»»
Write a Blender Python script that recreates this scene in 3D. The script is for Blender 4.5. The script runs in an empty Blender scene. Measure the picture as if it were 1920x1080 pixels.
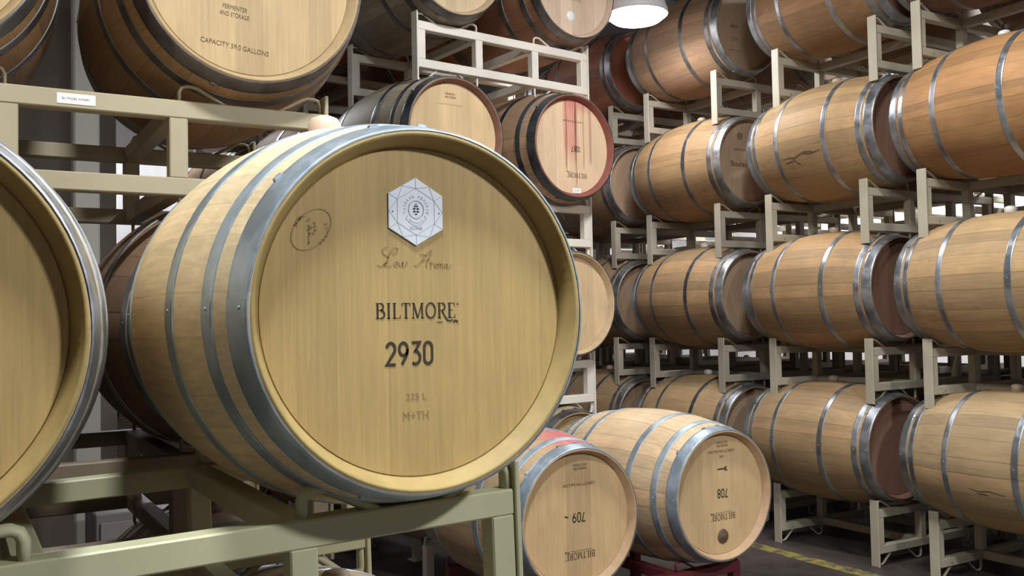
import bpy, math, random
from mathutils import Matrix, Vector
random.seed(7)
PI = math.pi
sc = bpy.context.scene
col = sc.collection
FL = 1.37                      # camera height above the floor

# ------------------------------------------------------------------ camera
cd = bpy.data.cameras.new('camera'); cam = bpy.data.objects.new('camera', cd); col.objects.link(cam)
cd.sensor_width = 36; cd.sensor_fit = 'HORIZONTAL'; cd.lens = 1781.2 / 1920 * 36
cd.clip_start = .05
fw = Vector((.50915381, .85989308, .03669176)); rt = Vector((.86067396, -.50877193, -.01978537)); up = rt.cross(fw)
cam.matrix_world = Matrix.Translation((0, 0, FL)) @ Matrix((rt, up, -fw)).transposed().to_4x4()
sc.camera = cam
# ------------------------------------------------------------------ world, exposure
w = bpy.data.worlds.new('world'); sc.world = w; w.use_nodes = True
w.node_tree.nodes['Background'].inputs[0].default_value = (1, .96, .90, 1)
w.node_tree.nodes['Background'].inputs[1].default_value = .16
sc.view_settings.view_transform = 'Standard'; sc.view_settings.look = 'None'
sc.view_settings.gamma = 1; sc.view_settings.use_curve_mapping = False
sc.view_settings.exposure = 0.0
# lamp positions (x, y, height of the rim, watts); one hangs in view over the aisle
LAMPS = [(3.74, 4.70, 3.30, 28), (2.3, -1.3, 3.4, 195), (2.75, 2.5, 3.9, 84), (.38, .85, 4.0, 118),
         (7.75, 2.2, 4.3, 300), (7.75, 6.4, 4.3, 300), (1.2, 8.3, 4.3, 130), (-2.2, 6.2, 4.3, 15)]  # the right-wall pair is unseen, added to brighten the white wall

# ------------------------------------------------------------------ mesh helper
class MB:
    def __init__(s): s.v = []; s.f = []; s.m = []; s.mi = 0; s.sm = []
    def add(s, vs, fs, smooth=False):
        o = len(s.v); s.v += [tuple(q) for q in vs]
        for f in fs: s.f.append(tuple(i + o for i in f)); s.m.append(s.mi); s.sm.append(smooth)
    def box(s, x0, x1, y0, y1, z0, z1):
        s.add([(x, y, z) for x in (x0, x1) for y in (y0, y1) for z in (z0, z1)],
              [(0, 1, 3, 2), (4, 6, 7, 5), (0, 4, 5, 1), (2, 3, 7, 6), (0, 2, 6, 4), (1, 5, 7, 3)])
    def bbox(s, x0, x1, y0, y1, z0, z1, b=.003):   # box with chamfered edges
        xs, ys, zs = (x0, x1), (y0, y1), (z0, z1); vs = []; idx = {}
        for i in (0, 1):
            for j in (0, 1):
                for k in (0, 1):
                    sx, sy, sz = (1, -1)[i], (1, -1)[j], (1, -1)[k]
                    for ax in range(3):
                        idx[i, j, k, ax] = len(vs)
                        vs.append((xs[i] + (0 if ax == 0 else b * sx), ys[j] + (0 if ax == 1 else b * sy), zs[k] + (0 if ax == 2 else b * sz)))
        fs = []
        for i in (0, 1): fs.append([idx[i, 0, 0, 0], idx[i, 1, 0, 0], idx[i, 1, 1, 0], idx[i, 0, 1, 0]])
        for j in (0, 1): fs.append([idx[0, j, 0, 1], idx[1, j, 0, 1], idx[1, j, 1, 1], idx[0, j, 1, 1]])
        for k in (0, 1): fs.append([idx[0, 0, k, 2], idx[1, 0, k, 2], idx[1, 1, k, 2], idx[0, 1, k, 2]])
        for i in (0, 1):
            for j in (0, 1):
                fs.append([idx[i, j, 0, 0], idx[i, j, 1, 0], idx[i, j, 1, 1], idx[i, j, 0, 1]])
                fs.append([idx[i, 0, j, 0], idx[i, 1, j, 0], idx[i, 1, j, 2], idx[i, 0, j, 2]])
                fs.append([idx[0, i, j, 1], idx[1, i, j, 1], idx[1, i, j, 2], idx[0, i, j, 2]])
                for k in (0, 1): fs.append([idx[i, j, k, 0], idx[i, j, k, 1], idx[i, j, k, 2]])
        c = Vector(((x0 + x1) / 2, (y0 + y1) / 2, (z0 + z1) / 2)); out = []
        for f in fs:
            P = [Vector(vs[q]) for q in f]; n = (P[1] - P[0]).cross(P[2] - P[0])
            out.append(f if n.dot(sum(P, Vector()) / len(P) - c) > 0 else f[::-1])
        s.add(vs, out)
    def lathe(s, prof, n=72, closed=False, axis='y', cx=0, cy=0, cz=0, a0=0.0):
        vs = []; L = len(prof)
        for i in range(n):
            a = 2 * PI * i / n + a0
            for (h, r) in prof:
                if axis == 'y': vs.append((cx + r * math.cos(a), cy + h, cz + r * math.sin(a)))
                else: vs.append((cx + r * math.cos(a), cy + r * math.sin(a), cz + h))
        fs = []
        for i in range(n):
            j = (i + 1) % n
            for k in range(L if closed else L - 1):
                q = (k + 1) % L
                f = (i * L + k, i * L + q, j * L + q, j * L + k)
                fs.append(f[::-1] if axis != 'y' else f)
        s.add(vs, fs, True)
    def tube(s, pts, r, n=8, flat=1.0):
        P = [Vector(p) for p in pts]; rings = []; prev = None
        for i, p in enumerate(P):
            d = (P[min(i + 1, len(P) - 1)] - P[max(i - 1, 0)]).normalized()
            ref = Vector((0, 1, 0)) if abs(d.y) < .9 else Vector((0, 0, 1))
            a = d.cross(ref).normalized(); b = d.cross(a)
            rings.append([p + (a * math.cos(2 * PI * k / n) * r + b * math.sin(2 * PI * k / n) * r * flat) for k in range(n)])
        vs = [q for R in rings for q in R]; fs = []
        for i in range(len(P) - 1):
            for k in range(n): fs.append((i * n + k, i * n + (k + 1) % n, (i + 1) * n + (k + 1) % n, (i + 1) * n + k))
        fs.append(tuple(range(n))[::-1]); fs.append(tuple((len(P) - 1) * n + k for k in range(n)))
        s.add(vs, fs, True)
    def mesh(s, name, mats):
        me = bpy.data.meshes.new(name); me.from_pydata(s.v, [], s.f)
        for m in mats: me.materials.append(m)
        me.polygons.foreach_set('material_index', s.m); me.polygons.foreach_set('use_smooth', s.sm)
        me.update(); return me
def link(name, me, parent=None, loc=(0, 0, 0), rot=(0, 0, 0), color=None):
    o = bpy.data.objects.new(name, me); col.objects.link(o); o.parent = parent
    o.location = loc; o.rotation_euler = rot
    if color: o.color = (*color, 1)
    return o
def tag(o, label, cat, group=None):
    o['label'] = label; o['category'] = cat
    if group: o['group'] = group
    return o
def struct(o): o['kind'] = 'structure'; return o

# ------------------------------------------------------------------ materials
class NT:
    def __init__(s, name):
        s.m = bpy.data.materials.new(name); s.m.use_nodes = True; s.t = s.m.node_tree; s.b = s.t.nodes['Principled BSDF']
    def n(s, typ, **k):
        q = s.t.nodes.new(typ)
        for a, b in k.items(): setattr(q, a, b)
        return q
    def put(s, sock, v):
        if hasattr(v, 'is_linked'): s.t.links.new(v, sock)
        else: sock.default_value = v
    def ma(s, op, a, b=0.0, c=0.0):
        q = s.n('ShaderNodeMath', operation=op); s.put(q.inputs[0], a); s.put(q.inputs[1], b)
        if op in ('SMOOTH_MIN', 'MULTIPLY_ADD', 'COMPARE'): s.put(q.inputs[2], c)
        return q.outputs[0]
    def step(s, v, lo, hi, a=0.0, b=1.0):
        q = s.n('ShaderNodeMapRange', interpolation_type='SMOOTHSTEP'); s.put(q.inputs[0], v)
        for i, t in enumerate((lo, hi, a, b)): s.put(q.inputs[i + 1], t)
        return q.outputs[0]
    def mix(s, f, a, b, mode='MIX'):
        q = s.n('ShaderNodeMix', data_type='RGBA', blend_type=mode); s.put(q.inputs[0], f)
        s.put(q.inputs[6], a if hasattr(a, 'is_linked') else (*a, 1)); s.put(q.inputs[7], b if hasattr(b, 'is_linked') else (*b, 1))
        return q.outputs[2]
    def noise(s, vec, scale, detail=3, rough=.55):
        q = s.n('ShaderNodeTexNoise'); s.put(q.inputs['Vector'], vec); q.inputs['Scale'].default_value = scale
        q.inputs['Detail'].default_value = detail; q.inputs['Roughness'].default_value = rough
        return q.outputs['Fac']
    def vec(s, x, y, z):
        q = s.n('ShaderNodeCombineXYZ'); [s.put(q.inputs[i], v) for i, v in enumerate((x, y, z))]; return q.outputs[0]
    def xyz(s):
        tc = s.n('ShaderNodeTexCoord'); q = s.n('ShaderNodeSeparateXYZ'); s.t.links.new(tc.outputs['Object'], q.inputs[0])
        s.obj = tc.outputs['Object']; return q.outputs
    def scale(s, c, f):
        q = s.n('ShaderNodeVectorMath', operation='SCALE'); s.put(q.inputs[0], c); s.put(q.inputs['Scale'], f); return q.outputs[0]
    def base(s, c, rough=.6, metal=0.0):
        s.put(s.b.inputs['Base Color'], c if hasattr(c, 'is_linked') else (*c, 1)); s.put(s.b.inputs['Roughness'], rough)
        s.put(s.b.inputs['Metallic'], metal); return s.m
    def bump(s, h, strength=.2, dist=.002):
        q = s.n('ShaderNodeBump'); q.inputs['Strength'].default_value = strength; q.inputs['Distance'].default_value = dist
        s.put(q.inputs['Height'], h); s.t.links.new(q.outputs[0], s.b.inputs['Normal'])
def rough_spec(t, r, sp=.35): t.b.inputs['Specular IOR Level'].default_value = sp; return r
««
■ **DIRECTION**:
Restate the material word for word from its first line through the line containing "above the floor", both included; the pictures do not belong in it.

■ **SOLUTION TO THIS TASK**:
Write a Blender Python script that recreates this scene in 3D. The script is for Blender 4.5. The script runs in an empty Blender scene. Measure the picture as if it were 1920x1080 pixels.
import bpy, math, random
from mathutils import Matrix, Vector
random.seed(7)
PI = math.pi
sc = bpy.context.scene
col = sc.collection
FL = 1.37                      # camera height above the floor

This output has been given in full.